Por: Devanny Benítez Muñetón – Foto: Terminales Medellín
Caminando entre carreteras de cemento y otras tantas de piedras, descubro con mirada atenta cada centímetro de concreto que erige mi pueblo, en el Urabá antioqueño.
Transitaba Chigorodó. El sol se preparaba para dormir detrás de las montañitas color verde vida ubicadas en el oeste de la urbe. Camino paciente, sin tanto agite. Me tomó unas miradas darme cuenta que tan solo a pocos pasos, en una pequeña casita, dos niños jugueteaban entre sí. No sé si eran parientes. Quizás sí. Me pasmó la felicidad que los inundaba, era una alegría casi imposible de materializar, de sentir. Reían, gritaban, corrían y decían, no sé qué, a todo pulmón. Era una felicidad de pueblo, una felicidad que no se ve en las grandes metrópolis. Solo había dado unos pasos más. Me advirtieron. Me contagiaron. Fue imposible no sonreírles.
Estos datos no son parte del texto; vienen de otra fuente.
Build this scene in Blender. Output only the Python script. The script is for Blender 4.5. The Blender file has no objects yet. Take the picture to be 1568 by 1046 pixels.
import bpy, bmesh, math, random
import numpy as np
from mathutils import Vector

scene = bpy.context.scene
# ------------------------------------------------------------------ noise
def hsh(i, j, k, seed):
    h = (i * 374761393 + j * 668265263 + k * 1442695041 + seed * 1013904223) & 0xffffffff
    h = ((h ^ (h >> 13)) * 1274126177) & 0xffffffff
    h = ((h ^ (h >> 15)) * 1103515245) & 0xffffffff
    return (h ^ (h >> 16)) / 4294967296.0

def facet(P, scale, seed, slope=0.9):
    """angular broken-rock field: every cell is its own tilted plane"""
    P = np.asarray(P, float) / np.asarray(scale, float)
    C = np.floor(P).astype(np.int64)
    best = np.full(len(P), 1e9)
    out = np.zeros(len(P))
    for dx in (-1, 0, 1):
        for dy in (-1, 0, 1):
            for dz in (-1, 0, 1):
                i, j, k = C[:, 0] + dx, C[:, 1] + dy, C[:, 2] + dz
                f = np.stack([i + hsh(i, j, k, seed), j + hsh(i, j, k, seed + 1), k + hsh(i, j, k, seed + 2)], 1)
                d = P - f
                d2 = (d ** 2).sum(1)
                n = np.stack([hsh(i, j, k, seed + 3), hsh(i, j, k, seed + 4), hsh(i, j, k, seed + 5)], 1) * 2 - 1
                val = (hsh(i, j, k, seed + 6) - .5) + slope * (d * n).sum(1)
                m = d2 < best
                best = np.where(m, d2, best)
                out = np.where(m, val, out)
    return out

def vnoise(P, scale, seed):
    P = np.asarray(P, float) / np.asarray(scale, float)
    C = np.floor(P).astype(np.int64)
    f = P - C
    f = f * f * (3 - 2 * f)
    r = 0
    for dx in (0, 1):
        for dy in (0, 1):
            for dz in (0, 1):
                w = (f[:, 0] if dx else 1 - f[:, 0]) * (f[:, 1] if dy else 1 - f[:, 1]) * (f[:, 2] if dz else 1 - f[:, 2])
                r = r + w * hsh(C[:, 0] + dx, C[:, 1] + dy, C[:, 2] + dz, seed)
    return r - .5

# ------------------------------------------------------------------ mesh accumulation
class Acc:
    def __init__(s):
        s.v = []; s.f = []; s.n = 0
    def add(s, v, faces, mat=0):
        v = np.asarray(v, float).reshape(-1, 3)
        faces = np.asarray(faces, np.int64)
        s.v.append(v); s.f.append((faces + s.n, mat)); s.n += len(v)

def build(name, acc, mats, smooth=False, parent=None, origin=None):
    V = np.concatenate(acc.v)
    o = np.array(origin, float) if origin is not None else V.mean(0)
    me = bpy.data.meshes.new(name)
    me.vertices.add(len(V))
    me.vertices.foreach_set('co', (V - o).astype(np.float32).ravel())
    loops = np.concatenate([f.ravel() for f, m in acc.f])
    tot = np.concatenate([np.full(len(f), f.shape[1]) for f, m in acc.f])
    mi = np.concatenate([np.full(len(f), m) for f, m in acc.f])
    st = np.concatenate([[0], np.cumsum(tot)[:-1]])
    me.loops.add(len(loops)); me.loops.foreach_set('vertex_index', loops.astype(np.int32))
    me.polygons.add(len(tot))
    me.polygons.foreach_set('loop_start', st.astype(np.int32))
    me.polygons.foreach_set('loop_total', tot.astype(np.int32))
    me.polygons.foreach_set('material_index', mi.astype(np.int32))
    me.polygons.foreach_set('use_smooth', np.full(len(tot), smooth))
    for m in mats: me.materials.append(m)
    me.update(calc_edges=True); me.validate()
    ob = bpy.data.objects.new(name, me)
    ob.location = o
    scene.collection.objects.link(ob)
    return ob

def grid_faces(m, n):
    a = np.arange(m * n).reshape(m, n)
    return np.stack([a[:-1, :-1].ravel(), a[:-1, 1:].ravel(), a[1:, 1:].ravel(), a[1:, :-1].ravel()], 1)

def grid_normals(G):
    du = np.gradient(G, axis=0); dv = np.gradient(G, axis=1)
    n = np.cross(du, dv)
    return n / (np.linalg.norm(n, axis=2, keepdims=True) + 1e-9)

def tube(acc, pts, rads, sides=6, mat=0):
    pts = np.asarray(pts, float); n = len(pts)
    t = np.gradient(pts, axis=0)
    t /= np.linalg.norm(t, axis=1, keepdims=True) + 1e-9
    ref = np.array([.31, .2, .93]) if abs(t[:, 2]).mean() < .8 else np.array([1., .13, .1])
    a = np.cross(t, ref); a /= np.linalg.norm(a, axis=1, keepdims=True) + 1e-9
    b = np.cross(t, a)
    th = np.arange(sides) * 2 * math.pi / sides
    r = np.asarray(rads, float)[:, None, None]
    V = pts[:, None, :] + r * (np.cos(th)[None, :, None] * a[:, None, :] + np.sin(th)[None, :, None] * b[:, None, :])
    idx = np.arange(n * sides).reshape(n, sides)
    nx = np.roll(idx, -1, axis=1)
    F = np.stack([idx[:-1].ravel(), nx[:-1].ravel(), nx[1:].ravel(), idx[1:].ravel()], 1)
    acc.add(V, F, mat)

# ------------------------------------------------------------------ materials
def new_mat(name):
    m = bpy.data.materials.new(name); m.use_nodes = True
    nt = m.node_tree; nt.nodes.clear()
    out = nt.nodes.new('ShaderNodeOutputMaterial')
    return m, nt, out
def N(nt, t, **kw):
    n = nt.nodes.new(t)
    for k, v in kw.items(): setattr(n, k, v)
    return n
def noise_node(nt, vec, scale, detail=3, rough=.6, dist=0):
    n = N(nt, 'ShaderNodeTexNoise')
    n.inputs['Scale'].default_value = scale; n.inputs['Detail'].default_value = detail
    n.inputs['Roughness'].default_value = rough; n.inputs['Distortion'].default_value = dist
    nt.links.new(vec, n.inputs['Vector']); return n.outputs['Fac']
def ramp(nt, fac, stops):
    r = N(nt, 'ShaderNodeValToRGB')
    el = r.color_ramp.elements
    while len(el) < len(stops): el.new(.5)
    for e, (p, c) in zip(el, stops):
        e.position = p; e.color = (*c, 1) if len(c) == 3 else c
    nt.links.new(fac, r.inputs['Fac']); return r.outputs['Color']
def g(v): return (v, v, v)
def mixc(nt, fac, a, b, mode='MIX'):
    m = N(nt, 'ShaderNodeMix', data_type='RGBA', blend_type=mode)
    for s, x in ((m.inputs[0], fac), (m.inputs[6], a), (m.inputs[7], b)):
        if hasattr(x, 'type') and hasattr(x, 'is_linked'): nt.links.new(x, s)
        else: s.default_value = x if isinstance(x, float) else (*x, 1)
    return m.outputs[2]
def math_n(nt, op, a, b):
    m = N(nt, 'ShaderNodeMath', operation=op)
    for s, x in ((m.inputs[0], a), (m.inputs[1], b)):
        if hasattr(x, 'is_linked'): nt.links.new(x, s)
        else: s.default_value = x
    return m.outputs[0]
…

En la otra orilla de la calzada, dos damas ya entradas en edad, tertuliaban como de rutina en Urabá. Tertulias de largas horas de los veteranos, de esas que sabemos, donde se toma tinto y se achacan actos a los vecinos. Donde si te arrimas te dan consejos y te echan ‘cantaleta’. Ellas también me percibieron, al menos una de ellas. La otra miraba atentamente a los niños de enfrente mientras dejaba caer una sonrisa nostálgica. También estaba maravillada con tanta alegría. Mientras tanto la otra dama levantaba su cabeza hacia mí en señal de saludo. Le sonreí y continué mi caminata.
Mientras reanudaba mi andar, descubrí entre pensares que Urabá tiene una magia propia que contagia. Un sortilegio que hace feliz a las almas. ¿Qué será de ellos? No lo sé. Lo único tangible es que mientras los cinco entre sí nos distinguíamos fuimos felices.